An instrument concept which ideally exploits the pulse structure at the ESS allows to access a large dynamical range of length scales, which at a continuous reactor source would require several instrument set-ups.
For the planned time-of-flight mode of a SANS machine at the ESS conventional instrument concepts have to be adapted to the neutron pulse structure in particular with respect to the broad wavelength band at the ESS. Significant development work has still to be done on broadband polarization and polarization analysis. Concepts to cope with the fast λ-variation of the resolution have to be found. Finally, the potential of focusing concepts to largely extend resolution or improve flux at the sample shall be investigated. Latter will allow to reach the micrometer range or to measure small samples at reduced Q-resolution.
The work on a innovative SANS instrument at the ESS encompassing the design of neutron optics for a fast change of collimation condition in the sub-second time interval and a concept for a small sample instrument is done in collaboration with the Helmholtz centers in Berlin and Geesthacht.

 

SANS1.jpgFig.1 shows a sketch of a SANS concept for the ESS

 

Dr. Henrich Frielinghaus

Reflectometry


Reflectometry is a powerful tool to investigate magnetic layer structures or adsorbed films on surfaces of liquids and solids. Operated in the time-of-flight mode, reflectometer are well adapted to the properties of a long pulse spallation source. The very high intensity of the neutron pulses at the ESS will allow to deal with new challenges in this area of science.

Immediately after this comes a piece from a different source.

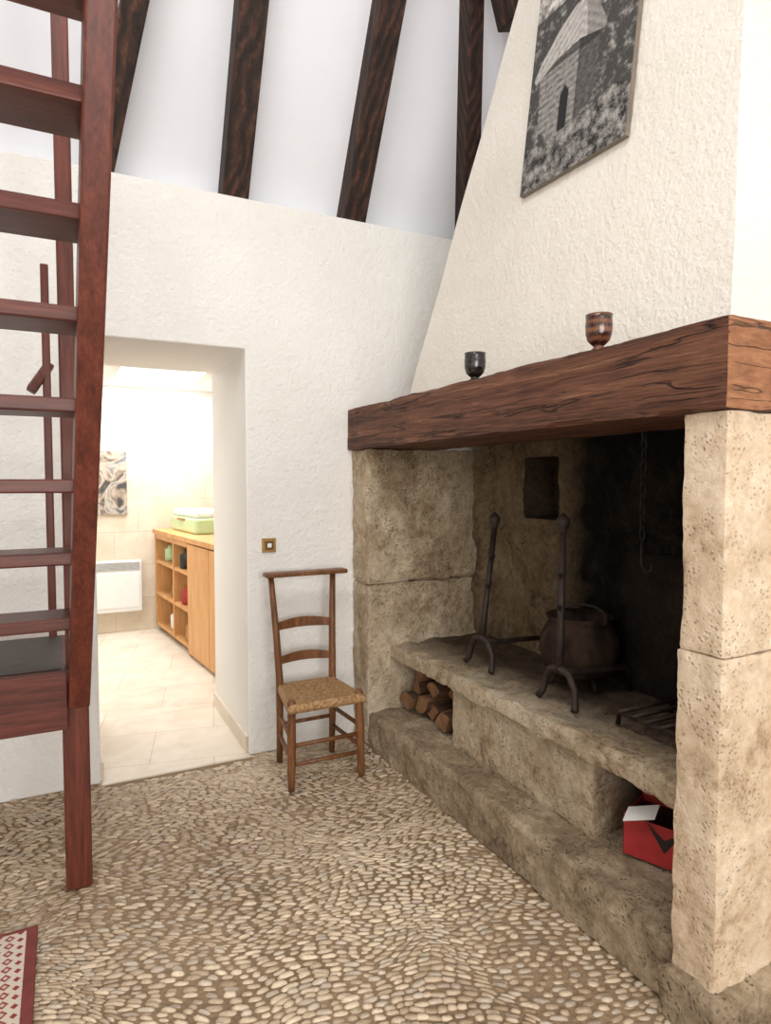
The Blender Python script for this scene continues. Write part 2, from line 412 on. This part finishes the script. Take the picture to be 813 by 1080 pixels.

However, to optimize the use of reflectometry at the ESS development work has to be done. This relates in particular to question how to exploit the long, intense neutron pulses having at the same time a variable Q-resolution. Furthermore, concepts for the non- specular scattering and the grazing-incidence option have to be worked out.

Based on the moderator spectrum by means of simulation questions like moderator-instrument distance, neutron transport and focusing, polarization and polarization analysis, pulse shaping and spin echo encoding are addressed.

The work on reflectometry at the ESS is done in collaboration with the Helmholtz centers in Berlin and Geesthacht.